## START Supplied data

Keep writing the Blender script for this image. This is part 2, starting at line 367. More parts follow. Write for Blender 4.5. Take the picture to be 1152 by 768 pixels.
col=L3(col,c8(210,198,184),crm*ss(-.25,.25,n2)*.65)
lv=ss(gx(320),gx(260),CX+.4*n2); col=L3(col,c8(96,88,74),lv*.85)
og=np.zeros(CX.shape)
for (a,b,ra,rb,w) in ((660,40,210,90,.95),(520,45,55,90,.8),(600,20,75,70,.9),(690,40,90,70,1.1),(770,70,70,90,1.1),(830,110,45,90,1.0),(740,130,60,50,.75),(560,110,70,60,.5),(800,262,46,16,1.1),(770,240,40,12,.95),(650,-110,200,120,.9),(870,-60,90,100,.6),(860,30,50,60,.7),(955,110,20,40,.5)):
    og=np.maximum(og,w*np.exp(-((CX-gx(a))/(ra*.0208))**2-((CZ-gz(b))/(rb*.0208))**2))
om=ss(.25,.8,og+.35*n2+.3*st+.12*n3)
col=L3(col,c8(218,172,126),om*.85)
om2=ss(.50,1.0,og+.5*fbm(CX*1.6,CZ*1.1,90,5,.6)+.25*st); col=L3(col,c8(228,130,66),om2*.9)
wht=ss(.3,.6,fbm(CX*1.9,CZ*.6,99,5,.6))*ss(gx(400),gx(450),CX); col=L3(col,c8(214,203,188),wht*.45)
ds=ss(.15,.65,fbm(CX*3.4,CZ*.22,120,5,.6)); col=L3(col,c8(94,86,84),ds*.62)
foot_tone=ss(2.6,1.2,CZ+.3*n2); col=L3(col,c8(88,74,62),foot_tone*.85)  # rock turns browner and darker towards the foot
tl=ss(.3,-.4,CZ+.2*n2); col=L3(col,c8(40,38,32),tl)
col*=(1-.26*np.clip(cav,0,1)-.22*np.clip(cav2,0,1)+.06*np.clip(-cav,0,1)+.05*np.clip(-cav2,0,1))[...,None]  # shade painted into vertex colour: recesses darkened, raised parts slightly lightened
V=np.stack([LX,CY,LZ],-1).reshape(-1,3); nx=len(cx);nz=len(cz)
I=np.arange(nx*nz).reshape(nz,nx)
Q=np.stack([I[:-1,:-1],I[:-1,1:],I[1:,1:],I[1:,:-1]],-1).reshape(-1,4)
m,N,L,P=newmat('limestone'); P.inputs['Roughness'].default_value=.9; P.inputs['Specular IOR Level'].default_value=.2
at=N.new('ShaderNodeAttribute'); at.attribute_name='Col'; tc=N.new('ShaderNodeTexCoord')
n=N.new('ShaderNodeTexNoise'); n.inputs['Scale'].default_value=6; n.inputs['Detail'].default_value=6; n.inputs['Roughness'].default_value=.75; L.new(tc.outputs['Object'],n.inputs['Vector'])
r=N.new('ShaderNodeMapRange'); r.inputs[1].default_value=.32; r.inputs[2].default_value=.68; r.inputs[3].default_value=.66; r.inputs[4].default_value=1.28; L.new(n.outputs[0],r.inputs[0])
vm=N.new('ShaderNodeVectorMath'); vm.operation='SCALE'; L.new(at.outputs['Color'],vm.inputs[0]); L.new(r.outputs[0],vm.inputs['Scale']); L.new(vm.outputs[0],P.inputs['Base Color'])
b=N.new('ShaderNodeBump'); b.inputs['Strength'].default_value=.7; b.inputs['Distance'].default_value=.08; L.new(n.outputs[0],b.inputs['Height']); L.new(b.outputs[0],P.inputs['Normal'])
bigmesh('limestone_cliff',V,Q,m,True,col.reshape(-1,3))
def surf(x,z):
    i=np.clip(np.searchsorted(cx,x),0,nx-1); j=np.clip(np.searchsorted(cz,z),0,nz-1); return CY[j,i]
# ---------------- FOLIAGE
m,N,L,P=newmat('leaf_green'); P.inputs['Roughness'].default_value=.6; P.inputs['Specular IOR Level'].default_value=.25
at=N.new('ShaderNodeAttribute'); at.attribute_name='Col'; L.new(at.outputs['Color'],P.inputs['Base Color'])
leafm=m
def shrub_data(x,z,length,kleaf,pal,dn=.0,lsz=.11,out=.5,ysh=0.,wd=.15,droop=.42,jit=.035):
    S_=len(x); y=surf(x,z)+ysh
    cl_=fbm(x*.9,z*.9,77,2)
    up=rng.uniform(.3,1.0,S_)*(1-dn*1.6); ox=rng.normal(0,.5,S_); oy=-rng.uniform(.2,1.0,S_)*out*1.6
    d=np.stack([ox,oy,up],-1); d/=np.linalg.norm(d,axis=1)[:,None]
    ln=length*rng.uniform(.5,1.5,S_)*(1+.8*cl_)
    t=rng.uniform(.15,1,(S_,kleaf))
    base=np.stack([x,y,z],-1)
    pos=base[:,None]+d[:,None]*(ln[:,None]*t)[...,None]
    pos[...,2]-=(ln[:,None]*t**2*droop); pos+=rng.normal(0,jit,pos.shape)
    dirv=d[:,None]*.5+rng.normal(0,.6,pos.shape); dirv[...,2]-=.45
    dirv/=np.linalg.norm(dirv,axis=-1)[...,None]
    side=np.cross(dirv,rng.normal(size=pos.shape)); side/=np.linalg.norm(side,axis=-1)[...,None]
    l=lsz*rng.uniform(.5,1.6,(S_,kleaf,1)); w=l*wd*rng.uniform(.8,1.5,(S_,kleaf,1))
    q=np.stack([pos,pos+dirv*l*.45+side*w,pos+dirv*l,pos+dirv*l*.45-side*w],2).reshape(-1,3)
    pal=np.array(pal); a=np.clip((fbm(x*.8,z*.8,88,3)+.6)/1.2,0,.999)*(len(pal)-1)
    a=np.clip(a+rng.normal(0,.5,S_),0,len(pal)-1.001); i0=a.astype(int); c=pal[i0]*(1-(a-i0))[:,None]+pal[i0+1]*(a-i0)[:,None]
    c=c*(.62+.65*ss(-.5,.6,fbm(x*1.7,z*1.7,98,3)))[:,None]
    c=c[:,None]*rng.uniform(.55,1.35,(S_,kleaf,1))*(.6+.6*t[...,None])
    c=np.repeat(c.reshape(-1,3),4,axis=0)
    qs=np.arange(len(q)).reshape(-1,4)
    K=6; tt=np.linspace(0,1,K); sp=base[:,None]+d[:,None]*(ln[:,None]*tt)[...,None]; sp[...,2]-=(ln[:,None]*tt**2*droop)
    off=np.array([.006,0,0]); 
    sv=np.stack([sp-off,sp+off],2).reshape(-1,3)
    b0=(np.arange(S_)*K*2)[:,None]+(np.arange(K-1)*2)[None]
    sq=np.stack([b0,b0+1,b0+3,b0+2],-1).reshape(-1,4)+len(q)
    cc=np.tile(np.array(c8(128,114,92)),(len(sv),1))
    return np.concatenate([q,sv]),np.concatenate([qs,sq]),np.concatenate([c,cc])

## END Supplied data

■ **Problem**
Identify all lines where the word "uniform" shows up. Copy them.

■ **Finished exercise**
    up=rng.uniform(.3,1.0,S_)*(1-dn*1.6); ox=rng.normal(0,.5,S_); oy=-rng.uniform(.2,1.0,S_)*out*1.6
    ln=length*rng.uniform(.5,1.5,S_)*(1+.8*cl_)
    t=rng.uniform(.15,1,(S_,kleaf))
    l=lsz*rng.uniform(.5,1.6,(S_,kleaf,1)); w=l*wd*rng.uniform(.8,1.5,(S_,kleaf,1))
    c=c[:,None]*rng.uniform(.55,1.35,(S_,kleaf,1))*(.6+.6*t[...,None])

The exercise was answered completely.